■ Entries
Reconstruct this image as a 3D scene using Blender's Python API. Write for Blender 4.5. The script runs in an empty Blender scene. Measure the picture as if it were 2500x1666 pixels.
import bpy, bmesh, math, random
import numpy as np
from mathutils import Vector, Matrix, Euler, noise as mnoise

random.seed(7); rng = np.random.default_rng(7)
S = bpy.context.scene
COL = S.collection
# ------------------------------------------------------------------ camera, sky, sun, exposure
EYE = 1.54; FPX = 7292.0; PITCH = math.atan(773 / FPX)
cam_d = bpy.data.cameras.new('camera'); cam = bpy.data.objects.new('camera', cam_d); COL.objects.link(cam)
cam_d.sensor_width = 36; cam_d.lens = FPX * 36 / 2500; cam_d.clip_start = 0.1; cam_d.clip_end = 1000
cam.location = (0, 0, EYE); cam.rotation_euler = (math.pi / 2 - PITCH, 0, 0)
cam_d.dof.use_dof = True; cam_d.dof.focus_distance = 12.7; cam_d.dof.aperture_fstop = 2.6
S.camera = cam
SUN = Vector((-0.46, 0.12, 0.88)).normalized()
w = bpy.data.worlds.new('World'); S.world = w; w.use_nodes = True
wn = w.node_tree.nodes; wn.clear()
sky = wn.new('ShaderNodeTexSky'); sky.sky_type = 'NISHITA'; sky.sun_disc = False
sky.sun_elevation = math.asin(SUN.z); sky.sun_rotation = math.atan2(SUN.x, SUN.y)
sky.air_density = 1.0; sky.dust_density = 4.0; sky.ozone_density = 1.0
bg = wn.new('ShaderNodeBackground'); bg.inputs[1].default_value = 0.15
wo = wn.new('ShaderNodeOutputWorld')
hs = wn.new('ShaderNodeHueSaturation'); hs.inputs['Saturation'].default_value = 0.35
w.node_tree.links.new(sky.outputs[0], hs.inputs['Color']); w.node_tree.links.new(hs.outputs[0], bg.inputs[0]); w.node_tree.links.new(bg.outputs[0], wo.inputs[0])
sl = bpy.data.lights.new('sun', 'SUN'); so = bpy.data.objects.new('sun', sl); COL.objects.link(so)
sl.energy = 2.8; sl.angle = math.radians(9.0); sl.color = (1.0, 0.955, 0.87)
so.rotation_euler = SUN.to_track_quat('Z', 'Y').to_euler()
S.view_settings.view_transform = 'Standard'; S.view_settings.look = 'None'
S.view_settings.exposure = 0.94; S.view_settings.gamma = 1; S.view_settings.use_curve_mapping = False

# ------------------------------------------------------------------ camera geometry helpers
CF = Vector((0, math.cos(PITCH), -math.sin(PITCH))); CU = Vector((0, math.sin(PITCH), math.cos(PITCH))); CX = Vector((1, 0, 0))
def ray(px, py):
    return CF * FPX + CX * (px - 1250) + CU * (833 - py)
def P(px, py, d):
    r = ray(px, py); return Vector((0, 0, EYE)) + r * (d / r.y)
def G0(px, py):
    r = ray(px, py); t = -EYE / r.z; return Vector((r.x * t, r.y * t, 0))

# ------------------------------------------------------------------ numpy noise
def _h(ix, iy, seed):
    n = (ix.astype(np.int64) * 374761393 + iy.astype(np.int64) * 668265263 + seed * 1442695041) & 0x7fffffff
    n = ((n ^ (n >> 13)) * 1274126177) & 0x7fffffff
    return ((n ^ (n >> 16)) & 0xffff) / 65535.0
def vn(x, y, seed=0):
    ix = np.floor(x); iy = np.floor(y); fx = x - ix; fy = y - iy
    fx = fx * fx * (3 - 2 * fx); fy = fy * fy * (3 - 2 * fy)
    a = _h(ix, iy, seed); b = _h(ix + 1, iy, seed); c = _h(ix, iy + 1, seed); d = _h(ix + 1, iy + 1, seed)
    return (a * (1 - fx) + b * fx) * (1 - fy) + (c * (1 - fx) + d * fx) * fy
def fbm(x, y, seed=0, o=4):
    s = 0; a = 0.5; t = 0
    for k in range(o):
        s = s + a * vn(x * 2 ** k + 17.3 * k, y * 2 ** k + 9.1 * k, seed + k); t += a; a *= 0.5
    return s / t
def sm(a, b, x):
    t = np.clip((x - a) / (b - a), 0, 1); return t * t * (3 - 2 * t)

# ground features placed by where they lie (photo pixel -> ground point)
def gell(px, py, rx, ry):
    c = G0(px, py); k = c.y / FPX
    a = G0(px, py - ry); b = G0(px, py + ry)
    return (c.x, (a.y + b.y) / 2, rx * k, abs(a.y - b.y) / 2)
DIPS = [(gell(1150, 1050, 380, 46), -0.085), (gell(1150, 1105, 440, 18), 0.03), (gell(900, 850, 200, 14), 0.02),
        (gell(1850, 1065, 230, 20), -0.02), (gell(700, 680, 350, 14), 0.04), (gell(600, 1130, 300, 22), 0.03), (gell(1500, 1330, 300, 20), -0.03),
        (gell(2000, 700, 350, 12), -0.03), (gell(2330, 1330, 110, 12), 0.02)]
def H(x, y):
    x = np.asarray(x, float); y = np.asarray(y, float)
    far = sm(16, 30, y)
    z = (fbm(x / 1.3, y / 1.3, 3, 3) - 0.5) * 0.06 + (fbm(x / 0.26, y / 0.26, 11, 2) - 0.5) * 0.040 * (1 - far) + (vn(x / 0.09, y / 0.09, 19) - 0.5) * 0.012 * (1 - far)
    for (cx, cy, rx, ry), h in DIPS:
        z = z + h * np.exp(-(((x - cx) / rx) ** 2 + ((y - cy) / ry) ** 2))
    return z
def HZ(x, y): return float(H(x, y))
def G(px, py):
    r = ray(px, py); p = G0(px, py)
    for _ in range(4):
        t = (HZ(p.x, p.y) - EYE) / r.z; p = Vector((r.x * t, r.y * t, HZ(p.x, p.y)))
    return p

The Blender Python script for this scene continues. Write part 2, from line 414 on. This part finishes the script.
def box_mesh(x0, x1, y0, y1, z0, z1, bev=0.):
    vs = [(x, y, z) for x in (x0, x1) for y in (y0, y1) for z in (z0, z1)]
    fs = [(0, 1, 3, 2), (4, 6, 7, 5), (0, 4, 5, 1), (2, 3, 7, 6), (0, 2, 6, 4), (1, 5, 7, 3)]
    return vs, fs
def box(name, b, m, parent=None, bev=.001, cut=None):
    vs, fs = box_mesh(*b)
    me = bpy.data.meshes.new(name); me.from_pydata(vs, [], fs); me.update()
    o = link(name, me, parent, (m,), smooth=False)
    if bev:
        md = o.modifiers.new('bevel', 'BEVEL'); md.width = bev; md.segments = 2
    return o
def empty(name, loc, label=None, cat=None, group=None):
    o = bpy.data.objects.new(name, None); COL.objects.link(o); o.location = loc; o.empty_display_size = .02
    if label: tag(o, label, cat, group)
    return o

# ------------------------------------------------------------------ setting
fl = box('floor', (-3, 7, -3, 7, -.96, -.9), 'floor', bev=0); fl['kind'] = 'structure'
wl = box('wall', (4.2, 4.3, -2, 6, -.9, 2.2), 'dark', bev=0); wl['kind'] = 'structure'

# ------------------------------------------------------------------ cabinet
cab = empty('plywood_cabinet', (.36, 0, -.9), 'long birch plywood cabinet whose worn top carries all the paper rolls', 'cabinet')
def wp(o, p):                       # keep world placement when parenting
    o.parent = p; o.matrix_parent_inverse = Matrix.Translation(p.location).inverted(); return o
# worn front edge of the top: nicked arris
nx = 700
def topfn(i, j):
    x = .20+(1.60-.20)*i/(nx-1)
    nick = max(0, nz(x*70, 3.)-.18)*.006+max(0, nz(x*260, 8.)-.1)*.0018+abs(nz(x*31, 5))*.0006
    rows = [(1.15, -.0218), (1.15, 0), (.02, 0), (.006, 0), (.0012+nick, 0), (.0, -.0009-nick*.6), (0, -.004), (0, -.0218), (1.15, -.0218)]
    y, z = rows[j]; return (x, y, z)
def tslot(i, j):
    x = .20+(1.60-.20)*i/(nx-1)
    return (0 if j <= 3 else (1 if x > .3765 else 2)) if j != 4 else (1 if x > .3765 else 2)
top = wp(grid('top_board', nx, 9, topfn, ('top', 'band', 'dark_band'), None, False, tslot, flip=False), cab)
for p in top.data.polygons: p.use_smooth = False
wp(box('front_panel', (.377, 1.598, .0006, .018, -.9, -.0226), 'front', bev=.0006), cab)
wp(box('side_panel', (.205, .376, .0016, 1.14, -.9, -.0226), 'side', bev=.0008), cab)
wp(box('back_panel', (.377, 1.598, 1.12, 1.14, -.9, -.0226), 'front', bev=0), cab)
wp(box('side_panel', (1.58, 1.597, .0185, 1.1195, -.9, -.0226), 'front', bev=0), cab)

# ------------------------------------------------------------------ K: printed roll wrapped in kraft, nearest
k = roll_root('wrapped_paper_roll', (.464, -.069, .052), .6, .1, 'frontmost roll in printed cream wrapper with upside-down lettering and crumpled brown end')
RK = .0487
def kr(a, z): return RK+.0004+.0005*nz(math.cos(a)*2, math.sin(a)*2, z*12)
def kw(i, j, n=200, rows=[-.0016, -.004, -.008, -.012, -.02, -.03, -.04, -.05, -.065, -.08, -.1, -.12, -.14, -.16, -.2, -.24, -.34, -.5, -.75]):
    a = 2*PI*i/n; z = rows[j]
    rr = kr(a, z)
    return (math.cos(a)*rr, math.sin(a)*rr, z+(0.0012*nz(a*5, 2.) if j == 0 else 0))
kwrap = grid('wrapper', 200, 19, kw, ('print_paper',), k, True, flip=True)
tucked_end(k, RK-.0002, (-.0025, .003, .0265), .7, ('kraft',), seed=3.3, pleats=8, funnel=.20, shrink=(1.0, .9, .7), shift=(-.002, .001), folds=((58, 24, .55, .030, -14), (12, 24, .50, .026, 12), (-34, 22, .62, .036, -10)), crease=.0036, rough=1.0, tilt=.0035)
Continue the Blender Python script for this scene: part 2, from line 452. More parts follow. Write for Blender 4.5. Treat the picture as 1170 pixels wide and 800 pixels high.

■ Requirements
Reproduce, please, the lines of the material from its first line down to the line containing "from mathutils import", keeping both ends and nothing beyond them.

■ Written solution
Reconstruct this image as a 3D scene using Blender's Python API. Write for Blender 4.5. The script runs in an empty Blender scene. Measure the picture as if it were 2500x1666 pixels.
import bpy, bmesh, math, random
import numpy as np
from mathutils import Vector, Matrix, Euler, noise as mnoise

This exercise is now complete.